Exercise details: Pick out every line with the word "picture" and copy it.

[START Dataset content]

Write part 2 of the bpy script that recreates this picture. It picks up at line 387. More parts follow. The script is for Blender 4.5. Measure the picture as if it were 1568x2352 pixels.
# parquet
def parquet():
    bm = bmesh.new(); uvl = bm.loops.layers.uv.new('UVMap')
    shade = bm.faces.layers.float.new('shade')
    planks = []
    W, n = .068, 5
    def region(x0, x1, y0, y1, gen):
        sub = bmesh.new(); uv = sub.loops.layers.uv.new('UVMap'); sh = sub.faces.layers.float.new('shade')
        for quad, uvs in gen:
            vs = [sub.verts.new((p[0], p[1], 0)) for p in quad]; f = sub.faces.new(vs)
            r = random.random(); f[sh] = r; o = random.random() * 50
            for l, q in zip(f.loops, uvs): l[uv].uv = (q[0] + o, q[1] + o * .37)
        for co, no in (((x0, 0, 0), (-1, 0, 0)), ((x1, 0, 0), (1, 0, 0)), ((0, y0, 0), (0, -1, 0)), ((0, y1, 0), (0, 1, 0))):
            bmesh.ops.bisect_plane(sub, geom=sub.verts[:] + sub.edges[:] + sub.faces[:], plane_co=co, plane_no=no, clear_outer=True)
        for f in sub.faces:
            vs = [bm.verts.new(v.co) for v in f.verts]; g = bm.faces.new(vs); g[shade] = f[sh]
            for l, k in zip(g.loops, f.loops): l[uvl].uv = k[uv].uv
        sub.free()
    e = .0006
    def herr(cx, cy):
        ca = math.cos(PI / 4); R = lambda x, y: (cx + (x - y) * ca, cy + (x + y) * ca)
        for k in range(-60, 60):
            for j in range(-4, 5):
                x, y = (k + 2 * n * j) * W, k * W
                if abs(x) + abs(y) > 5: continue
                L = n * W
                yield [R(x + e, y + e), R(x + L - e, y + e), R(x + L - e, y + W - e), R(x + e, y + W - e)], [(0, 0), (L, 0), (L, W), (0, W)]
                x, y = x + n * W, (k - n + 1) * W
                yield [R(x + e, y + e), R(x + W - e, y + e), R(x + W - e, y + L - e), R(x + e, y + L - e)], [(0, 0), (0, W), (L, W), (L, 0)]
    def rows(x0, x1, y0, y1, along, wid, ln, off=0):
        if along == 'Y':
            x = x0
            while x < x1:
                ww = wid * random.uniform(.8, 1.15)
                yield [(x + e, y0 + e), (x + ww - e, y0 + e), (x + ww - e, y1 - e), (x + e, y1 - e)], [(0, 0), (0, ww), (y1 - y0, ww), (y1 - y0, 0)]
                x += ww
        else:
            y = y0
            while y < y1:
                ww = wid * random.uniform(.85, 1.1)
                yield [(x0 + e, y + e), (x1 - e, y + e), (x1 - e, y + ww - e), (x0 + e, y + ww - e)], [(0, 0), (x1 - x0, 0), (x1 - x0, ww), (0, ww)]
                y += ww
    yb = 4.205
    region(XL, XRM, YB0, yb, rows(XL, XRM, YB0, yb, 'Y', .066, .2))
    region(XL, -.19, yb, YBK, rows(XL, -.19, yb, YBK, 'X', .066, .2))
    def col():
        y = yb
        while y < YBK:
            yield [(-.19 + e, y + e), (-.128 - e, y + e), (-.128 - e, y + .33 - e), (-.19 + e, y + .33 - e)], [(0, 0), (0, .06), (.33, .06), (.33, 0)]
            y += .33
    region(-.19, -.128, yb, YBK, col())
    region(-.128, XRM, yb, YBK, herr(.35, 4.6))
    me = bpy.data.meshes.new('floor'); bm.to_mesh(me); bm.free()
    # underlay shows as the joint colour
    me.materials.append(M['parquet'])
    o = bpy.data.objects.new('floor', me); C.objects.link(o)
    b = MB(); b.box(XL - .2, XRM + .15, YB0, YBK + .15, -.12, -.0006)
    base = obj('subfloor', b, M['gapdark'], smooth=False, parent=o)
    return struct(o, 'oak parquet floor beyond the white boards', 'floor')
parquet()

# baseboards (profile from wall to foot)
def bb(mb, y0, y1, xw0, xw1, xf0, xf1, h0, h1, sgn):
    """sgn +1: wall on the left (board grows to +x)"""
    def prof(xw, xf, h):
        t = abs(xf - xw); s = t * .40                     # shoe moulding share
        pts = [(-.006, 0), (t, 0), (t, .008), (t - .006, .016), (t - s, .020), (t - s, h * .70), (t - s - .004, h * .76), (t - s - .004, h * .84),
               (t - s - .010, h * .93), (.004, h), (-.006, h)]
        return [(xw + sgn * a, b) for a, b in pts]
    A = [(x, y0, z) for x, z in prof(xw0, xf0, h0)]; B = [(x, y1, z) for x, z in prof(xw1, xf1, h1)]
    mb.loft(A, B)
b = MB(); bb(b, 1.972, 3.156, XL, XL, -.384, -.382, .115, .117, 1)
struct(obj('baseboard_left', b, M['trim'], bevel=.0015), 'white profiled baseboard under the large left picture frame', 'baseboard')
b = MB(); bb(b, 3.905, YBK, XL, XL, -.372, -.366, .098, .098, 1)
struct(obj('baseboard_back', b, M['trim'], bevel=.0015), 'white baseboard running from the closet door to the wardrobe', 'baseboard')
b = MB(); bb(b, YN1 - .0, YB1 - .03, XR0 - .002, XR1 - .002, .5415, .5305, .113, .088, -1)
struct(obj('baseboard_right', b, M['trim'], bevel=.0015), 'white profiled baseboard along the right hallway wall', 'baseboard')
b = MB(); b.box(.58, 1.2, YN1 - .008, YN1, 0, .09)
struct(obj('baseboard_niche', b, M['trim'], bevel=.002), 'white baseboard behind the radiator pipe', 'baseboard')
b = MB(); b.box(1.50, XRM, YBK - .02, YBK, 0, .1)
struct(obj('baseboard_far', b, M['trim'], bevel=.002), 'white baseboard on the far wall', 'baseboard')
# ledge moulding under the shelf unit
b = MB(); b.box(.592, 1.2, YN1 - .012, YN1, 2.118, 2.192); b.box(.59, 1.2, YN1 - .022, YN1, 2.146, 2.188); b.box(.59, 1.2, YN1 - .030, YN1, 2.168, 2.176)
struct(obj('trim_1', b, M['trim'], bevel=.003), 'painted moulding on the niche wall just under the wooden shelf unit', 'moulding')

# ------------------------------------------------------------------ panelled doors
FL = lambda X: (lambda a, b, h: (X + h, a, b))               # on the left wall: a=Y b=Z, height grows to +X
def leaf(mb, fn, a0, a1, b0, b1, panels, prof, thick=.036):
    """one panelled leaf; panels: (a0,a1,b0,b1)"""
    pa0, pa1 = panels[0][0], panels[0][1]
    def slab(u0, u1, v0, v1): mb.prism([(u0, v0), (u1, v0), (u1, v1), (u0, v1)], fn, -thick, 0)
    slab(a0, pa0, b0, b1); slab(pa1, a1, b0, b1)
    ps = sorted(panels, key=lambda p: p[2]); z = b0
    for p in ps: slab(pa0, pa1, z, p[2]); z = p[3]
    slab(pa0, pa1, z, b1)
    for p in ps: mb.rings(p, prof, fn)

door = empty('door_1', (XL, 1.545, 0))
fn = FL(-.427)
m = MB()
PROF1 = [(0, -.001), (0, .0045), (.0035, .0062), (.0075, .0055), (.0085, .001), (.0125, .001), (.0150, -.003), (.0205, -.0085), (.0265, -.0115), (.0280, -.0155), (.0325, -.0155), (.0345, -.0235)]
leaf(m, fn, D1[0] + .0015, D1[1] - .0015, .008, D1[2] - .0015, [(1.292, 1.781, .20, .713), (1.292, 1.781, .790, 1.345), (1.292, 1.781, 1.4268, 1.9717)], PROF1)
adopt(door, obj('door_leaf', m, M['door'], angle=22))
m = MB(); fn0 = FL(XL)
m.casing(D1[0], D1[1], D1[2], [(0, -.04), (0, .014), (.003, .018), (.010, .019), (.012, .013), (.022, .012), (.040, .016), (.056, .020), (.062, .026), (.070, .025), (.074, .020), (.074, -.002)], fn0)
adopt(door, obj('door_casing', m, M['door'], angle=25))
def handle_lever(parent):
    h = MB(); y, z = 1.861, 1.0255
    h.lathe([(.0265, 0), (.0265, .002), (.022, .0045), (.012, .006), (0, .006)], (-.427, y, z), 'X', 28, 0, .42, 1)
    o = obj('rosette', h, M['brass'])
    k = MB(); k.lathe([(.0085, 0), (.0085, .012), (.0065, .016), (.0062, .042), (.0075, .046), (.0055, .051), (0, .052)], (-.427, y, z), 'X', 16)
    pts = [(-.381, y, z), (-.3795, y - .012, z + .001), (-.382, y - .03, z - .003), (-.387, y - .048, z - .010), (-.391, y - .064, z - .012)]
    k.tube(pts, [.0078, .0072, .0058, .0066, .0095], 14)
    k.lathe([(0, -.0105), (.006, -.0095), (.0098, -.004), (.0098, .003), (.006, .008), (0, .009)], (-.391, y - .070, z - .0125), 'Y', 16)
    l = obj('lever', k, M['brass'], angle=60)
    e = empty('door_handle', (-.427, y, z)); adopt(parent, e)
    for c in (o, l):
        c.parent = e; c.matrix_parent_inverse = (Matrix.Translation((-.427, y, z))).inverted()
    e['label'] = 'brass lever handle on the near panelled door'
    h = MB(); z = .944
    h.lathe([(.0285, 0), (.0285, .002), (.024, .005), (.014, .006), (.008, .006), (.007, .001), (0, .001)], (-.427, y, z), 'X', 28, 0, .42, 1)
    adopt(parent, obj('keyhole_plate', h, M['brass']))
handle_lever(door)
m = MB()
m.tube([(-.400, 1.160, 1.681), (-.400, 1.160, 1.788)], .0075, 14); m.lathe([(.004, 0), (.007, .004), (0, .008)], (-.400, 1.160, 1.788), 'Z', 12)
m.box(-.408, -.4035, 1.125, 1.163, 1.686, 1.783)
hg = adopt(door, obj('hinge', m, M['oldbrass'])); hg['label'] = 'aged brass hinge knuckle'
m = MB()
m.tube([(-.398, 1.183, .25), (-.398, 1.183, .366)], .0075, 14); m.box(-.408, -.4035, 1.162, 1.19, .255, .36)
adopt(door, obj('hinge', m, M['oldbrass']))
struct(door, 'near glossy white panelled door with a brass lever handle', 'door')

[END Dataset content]

Solution for this exercise:
Write part 2 of the bpy script that recreates this picture. It picks up at line 387. More parts follow. The script is for Blender 4.5. Measure the picture as if it were 1568x2352 pixels.
struct(obj('baseboard_left', b, M['trim'], bevel=.0015), 'white profiled baseboard under the large left picture frame', 'baseboard')